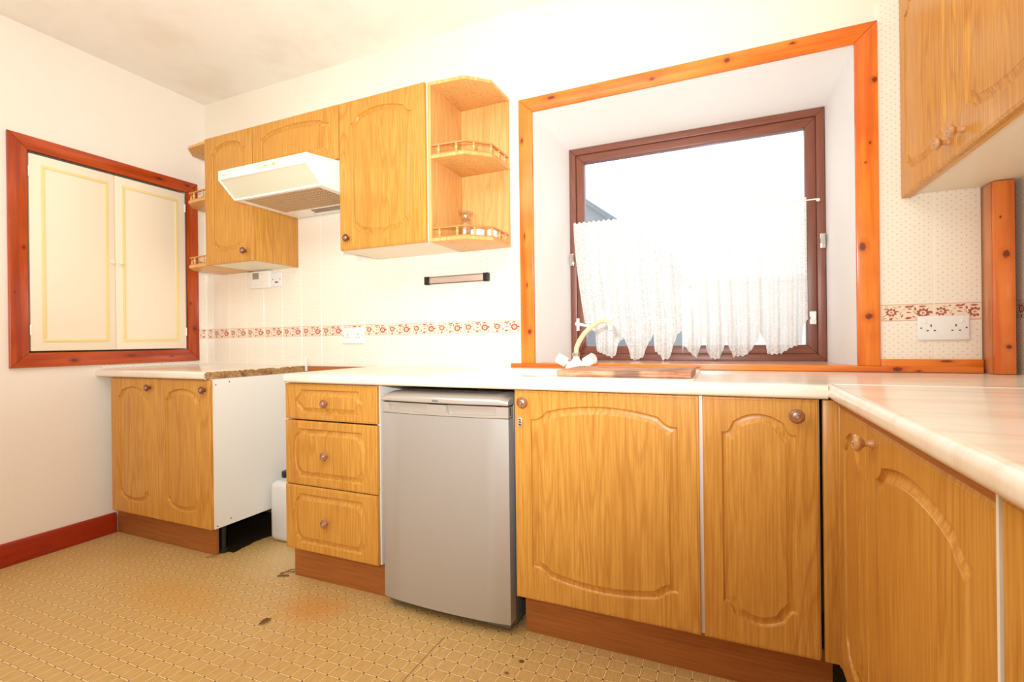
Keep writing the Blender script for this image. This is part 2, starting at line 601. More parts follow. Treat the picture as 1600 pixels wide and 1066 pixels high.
def finish(name, bm, mats, parent=None, loc=(0, 0, 0), rotz=0.0, smooth=True, angle=35):
    bmesh.ops.recalc_face_normals(bm, faces=bm.faces)
    me = bpy.data.meshes.new(name)
    bm.to_mesh(me)
    bm.free()
    if not isinstance(mats, (list, tuple)):
        mats = [mats]
    for m in mats:
        me.materials.append(m)
    if smooth:
        me.shade_smooth()
        me.set_sharp_from_angle(angle=math.radians(angle))
    o = bpy.data.objects.new(name, me)
    COL.objects.link(o)
    o.location = loc
    o.rotation_euler = (0, 0, rotz)
    if parent is not None:
        o.parent = parent
    return o


def NB():
    return bmesh.new()


def boxobj(name, dims, mat, parent=None, bev=0.002, loc=(0, 0, 0)):
    bm = NB()
    add_box(bm, *dims, bev=bev)
    return finish(name, bm, mat, parent, loc)


def tag(o, label, cat, group=None):
    o['label'] = label
    o['category'] = cat
    if group:
        o['group'] = group
    return o


def thing(name, label, cat, loc=(0, 0, 0), rotz=0.0, group=None):
    o = bpy.data.objects.new(name, None)
    o.empty_display_size = 0.05
    COL.objects.link(o)
    o.location = loc
    o.rotation_euler = (0, 0, rotz)
    return tag(o, label, cat, group)


def structure(o):
    o['kind'] = 'structure'
    return o


# ---------------------------------------------------------------- constants of the room
XL, XR, YB, YF, ZC = -3.13, 0.885, 2.16, -1.9, 2.615
OX0, OX1, OZ0, OZ1 = -0.817, 0.446, 0.931, 2.112      # window opening in the wall face
WX0, WX1, WZ0, WZ1, WY = -0.730, 0.402, 0.931, 2.024, 2.45   # where the reveals meet the frame

# floor, ceiling, walls
bm = NB(); add_box(bm, XL - 0.1, XR + 0.1, YF - 0.1, YB + 0.4, -0.08, 0)
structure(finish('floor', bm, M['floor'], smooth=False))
bm = NB(); add_box(bm, XL - 0.1, XR + 0.1, YF - 0.1, YB + 0.5, ZC, ZC + 0.1)
structure(finish('ceiling', bm, M['ceiling'], smooth=False))
# left wall with the recess of the built-in cupboard
CY0, CY1, CZ0, CZ1 = 1.240, 2.035, 0.998, 2.010
bm = NB()
add_box(bm, XL - 0.28, XL, YF - 0.1, CY0, 0, ZC)
add_box(bm, XL - 0.28, XL, CY1, YB + 0.1, 0, ZC)
add_box(bm, XL - 0.28, XL, CY0, CY1, 0, CZ0)
add_box(bm, XL - 0.28, XL, CY0, CY1, CZ1, ZC)
add_box(bm, XL - 0.30, XL - 0.28, CY0, CY1, CZ0, CZ1)
wall_left = structure(finish('wall_left', bm, M['wall'], smooth=False))
bm = NB(); add_box(bm, XR, XR + 0.1, YF - 0.1, YB + 0.1, 0, ZC)
wall_right = structure(finish('wall_right', bm, M['wall'], smooth=False))
bm = NB(); add_box(bm, XL, XR, YF - 0.1, YF, 0, ZC)
structure(finish('wall_front', bm, M['wall'], smooth=False))
# back wall: face with hole, splayed reveals
bm = NB()
outer = [(XL, 0), (XR, 0), (XR, ZC), (XL, ZC)]
hole = [(OX0, OZ0), (OX1, OZ0), (OX1, OZ1), (OX0, OZ1)]
pts = outer + hole
for yy in (YB, 2.53):
    inner = hole if yy == YB else [(WX0, WZ0), (WX1, WZ0), (WX1, WZ1), (WX0, WZ1)]
    vv = [bm.verts.new((p[0], yy, p[1])) for p in outer + inner]
    for tri in tessellate_polygon([[Vector((p[0], p[1], 0)) for p in outer], [Vector((p[0], p[1], 0)) for p in inner]]):
        bm.faces.new([vv[i] for i in tri])
a = [bm.verts.new((p[0], YB, p[1])) for p in hole]
b = [bm.verts.new((p[0], WY, p[1])) for p in ((WX0, WZ0), (WX1, WZ0), (WX1, WZ1), (WX0, WZ1))]
c = [bm.verts.new((p[0], 2.53, p[1])) for p in ((WX0, WZ0), (WX1, WZ0), (WX1, WZ1), (WX0, WZ1))]
for i in range(4):
    j = (i + 1) % 4
    bm.faces.new([a[i], a[j], b[j], b[i]]).material_index = 1
    bm.faces.new([b[i], b[j], c[j], c[i]]).material_index = 1
wall_back = finish('wall_back', bm, [M['wall_back'], M['reveal']], smooth=False)
structure(wall_back)

# ---------------------------------------------------------------- wall tiles
TP, TS = 0.1547, 0.1525


def tile_mesh(w, h, cache={}):
    k = (round(w, 3), round(h, 3))
    if k not in cache:
        bm = NB()
        # front face towards -Y, back at y = 0
        y1, e = -0.005, 0.0012
        f = [bm.verts.new(p) for p in ((-w / 2 + e, y1, -h / 2 + e), (w / 2 - e, y1, -h / 2 + e), (w / 2 - e, y1, h / 2 - e), (-w / 2 + e, y1, h / 2 - e))]
        s = [bm.verts.new(p) for p in ((-w / 2, y1 + e, -h / 2), (w / 2, y1 + e, -h / 2), (w / 2, y1 + e, h / 2), (-w / 2, y1 + e, h / 2))]
        g = [bm.verts.new(p) for p in ((-w / 2, 0, -h / 2), (w / 2, 0, -h / 2), (w / 2, 0, h / 2), (-w / 2, 0, h / 2))]
        bm.faces.new(f)
        for i in range(4):
            j = (i + 1) % 4
            bm.faces.new([f[i], s[i], s[j], f[j]])
            bm.faces.new([s[i], g[i], g[j], s[j]])
        bmesh.ops.recalc_face_normals(bm, faces=bm.faces)
        me = bpy.data.meshes.new('tile')
        bm.to_mesh(me); bm.free()
        me.materials.append(M['tile'])
        cache[k] = me
    return cache[k]


def band_mesh(w, cache={}):
    k = round(w, 3)
    if k in cache:
        return cache[k]
    h = 0.0615
    bm = NB()
    add_box(bm, -w / 2, w / 2, -0.0055, 0, -h / 2, h / 2, bev=0.0012, seg=1)
    R = random.Random(3)
    yy = -0.0058

    def blob(cx, cz, a, b, rot, mi, n=7):
        # leaf / petal shape, clipped to the tile
        ps = []
        for i in range(n):
            t = 2 * PI * i / n
            r = 1 - 0.25 * abs(math.sin(t * 1.5))
            u, v = 1.3 * a * r * math.cos(t), 1.3 * b * r * math.sin(t)
            ps.append((cx + u * math.cos(rot) - v * math.sin(rot), cz + u * math.sin(rot) + v * math.cos(rot)))
        if any(abs(p[0]) > w / 2 - 0.0015 for p in ps):
            return
        f = bm.faces.new([bm.verts.new((p[0], yy, p[1])) for p in ps])
        f.material_index = mi

    def flower(cx, cz, r, n):
        for i in range(n):
            t = 2 * PI * i / n + 0.2
            blob(cx + r * math.cos(t), cz + 0.85 * r * math.sin(t), r * 0.36, r * 0.30, t, 1)
        blob(cx, cz, r * 0.32, r * 0.26, 0, 2)
    flower(-0.045, 0.001, 0.0125, 9)
    flower(0.046, -0.003, 0.0140, 10)
    for (x, z, a_, b_, r_) in ((0.002, 0.020, 0.008, 0.0035, 0.1), (0.014, 0.021, 0.007, 0.003, 0.5), (0.008, 0.012, 0.006, 0.0025, -0.2),
                               (0.005, 0.000, 0.007, 0.0022, -0.1), (0.004, -0.020, 0.009, 0.004, 0.15), (-0.046, -0.022, 0.006, 0.004, 0.6),
                               (0.024, 0.012, 0.003, 0.006, 0.1), (0.044, 0.020, 0.010, 0.003, 0.05), (0.068, -0.001, 0.005, 0.0045, -0.5),
                               (-0.014, -0.012, 0.0025, 0.006, -0.5), (-0.061, 0.014, 0.007, 0.002, 0.3), (-0.026, 0.004, 0.005, 0.0018, -0.3),
                               (0.066, -0.020, 0.005, 0.002, 0.7), (0.020, -0.016, 0.005, 0.002, -0.4), (-0.021, 0.0205, 0.004, 0.002, 0.2)):
        blob(x, z, a_, b_, r_, 1)
    for (x, z, a_, b_, r_) in ((-0.034, 0.018, 0.008, 0.0013, -0.3), (-0.066, -0.012, 0.008, 0.0013, 0.6), (-0.018, -0.003, 0.007, 0.0012, 1.1),
                               (0.022, 0.000, 0.008, 0.0012, -0.9), (0.030, -0.022, 0.007, 0.0012, 0.2), (-0.066, -0.021, 0.007, 0.0016, 0.3),
                               (-0.058, 0.022, 0.005, 0.0012, 0.0), (0.060, 0.012, 0.006, 0.0012, 0.8), (-0.008, 0.010, 0.005, 0.0012, 0.4),
                               (-0.030, -0.020, 0.006, 0.0012, -0.5)):
        blob(x, z, a_, b_, r_, 2)
    for z in (h / 2 - 0.0028, -h / 2 + 0.0028):
        f = bm.faces.new([bm.verts.new(p) for p in ((-w / 2 + 0.001, yy, z - 0.0006), (w / 2 - 0.001, yy, z - 0.0006), (w / 2 - 0.001, yy, z + 0.0006), (-w / 2 + 0.001, yy, z + 0.0006))])
        f.material_index = 1
    bmesh.ops.recalc_face_normals(bm, faces=[f for f in bm.faces if f.material_index == 0])
    for f in bm.faces:
        if f.material_index and f.normal.y > 0:
            f.normal_flip()
    me = bpy.data.meshes.new('border_tile')
    bm.to_mesh(me); bm.free()
    for m in ('band_tile', 'band_red', 'band_green'):
        me.materials.append(M[m])
    cache[k] = me
    return me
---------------
WRITTEN REQUEST
Say how many lines of the data include the word "finish". Nothing other than the number should be given.

COMPLETED TASK
8